→ DATA BLOCK

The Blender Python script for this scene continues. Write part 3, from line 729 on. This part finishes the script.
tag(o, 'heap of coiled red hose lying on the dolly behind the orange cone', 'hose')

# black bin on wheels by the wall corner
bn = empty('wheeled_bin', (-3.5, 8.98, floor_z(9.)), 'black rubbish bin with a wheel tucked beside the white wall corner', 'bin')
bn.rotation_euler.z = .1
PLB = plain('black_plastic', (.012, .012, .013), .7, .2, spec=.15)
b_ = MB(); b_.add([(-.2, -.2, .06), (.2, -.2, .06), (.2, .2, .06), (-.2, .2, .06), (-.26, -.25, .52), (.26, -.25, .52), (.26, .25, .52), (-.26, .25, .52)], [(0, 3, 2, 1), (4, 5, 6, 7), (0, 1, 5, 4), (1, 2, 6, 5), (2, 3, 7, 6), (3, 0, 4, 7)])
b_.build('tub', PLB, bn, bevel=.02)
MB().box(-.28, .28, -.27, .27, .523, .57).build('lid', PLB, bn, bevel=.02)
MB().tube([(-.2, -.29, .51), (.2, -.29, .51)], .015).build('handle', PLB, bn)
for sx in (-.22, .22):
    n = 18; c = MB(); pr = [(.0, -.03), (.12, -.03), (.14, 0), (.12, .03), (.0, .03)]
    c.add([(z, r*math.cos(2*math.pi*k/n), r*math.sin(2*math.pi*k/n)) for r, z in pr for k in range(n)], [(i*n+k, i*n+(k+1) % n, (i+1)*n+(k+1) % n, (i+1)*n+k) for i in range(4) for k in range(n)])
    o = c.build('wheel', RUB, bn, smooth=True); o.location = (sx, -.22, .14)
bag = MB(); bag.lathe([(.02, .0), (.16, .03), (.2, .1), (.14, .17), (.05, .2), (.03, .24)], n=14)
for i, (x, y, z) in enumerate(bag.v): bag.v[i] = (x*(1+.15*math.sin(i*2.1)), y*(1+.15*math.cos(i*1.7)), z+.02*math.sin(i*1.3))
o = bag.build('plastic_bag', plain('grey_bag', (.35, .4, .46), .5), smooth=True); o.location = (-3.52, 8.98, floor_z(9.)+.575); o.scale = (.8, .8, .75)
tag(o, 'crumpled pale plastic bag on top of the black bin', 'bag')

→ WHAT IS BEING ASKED
Each line above must be reproduced exactly as it stands.

→ TASK SOLUTION
The Blender Python script for this scene continues. Write part 3, from line 729 on. This part finishes the script.
tag(o, 'heap of coiled red hose lying on the dolly behind the orange cone', 'hose')

# black bin on wheels by the wall corner
bn = empty('wheeled_bin', (-3.5, 8.98, floor_z(9.)), 'black rubbish bin with a wheel tucked beside the white wall corner', 'bin')
bn.rotation_euler.z = .1
PLB = plain('black_plastic', (.012, .012, .013), .7, .2, spec=.15)
b_ = MB(); b_.add([(-.2, -.2, .06), (.2, -.2, .06), (.2, .2, .06), (-.2, .2, .06), (-.26, -.25, .52), (.26, -.25, .52), (.26, .25, .52), (-.26, .25, .52)], [(0, 3, 2, 1), (4, 5, 6, 7), (0, 1, 5, 4), (1, 2, 6, 5), (2, 3, 7, 6), (3, 0, 4, 7)])
b_.build('tub', PLB, bn, bevel=.02)
MB().box(-.28, .28, -.27, .27, .523, .57).build('lid', PLB, bn, bevel=.02)
MB().tube([(-.2, -.29, .51), (.2, -.29, .51)], .015).build('handle', PLB, bn)
for sx in (-.22, .22):
    n = 18; c = MB(); pr = [(.0, -.03), (.12, -.03), (.14, 0), (.12, .03), (.0, .03)]
    c.add([(z, r*math.cos(2*math.pi*k/n), r*math.sin(2*math.pi*k/n)) for r, z in pr for k in range(n)], [(i*n+k, i*n+(k+1) % n, (i+1)*n+(k+1) % n, (i+1)*n+k) for i in range(4) for k in range(n)])
    o = c.build('wheel', RUB, bn, smooth=True); o.location = (sx, -.22, .14)
bag = MB(); bag.lathe([(.02, .0), (.16, .03), (.2, .1), (.14, .17), (.05, .2), (.03, .24)], n=14)
for i, (x, y, z) in enumerate(bag.v): bag.v[i] = (x*(1+.15*math.sin(i*2.1)), y*(1+.15*math.cos(i*1.7)), z+.02*math.sin(i*1.3))
o = bag.build('plastic_bag', plain('grey_bag', (.35, .4, .46), .5), smooth=True); o.location = (-3.52, 8.98, floor_z(9.)+.575); o.scale = (.8, .8, .75)
tag(o, 'crumpled pale plastic bag on top of the black bin', 'bag')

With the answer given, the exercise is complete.